I'm trying to wrap my head around the best way to do this in a jax-rs
application, using CXF...
What I'm trying to do is implement an authentication scheme, but in a way
that'll let me drop in something else when the powers that be determine what
the something else should be. My thinking is that if I isolate everything in a
request handler, and let resource class methods depend on an injected
credentials object, then the only thing that needs to change to support a new
authentication scheme is the request handler itself.
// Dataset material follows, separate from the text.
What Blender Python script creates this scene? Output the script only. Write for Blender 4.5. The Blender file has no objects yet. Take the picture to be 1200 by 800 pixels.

I've looked at the src for CXF 2.2.10, to try to find examples of what I'm
trying to do. That hasn't gotten me very far, so my questions:
A. Is this a reasonable, generally-accepted approach? If not, what do folks
recommend?
B. How does one generally determine whether a request needs to be
authenticated? It comes down to what the user is trying to do, obviously, but
the spot where the user's intentions are known (i.e. in the resource class
method, where the work is being done) is much farther down the chain than the
request handler that needs to know whether to issue a challenge. Two ideas
come to mind:
1. If there's a way to tell what resource class method is going to be
invoked for the current request, before it's actually invoked, then annotations
on those class methods could give the request handler a hint as to whether to
require authentication.
2. Less elegantly, one could look at the HTTP method and URI and try to
figure it out from there... For example, maybe every POST is authenticated,
and so on. Again, less elegant.
C. Is a "security context" the right thing to populate, so that resource class
methods can inject and make use of the information inserted by the request
handler? For my purposes, all I really need to know is who the authenticated
user is. Regardless, generally speaking, how does one inject a value in a
request handler, so as to make use of it in a resource class method (in the
same way that Context and PathParam and the like are injected)?